Stability of a half-quantum vortex in rotating superfluid ${}^3\text{He}\text{−}A$ between parallel plates

We have found the precise stability region of the half quantum vortex (HQV) for superfluid ${}^3\text{H}\text{e}-A$ phase confined in parallel plates with a narrow gap under rotation. Standard Ginzburg-Landau free energy, which is well established, is solved to locate the stability region spanned by temperature $T$ and rotation speed $\left(\Omega \right)$. This $\Omega \text{−}T$ stability region is wide enough to check it experimentally in available experimental setup.
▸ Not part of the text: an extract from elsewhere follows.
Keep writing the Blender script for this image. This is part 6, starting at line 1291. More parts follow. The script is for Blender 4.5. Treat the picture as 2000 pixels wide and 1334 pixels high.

The detailed order-parameter structure of HQV characterized by $A_1$ core is given to facilitate the physical reasons of its stability over other vortices or textures.

Figure 1

(Color online) Free-energy comparison for AT, HQV, SV and $\left(0,-1,2,1\right)$ states as a function of $\Omega$ for $R=10\mu \text{m}$ and $t=T/T_c=0.97$. $\Delta f$ is the relative free energy to AT.

Figure 2

(Color online) Order parameter amplitude $\left|A\right|$ normalized by $\pi k_B{T}_c$ and $\hat{\mathbf{d}}$ vector profiles for (a) AT, (b) HQV, and (c) SV for $R=1.0\mu \text{m}$ and $t=0.97$. Left and center columns show the cross section of OP along the radial direction $r$. Right column shows $\hat{\mathbf{d}}$ vector patterns. In (b) it winds by $\pi$ around the center $r=0$.

Figure 3

(Color online) Stability region of HQV sandwiched between ${\Omega }_{c1}$ and ${\Omega }_{c2}$ as a function of $R$ ($t=0.97$ and $\Delta t=0.05$). ${\Omega }_{c1}=0.05\text{rad}/\text{s}$ is the extrapolated value for $R=1.5\text{mm}$. Inset shows the free-energy comparison for $R=20\mu \text{m}$, displaying the successive transitions from AT to HQV at ${\Omega }_{c1}$ and from HQV to SV at ${\Omega }_{c2}$.

Figure 4

(Color online) Stability region of HQV in $\Omega$ versus $T/T_c$ ($R=10\mu \text{m}$ and $\Delta t=0.05$). $A_{1}T$ denotes the $A_1$ phase texture where only $\downarrow \downarrow$ pairs exist.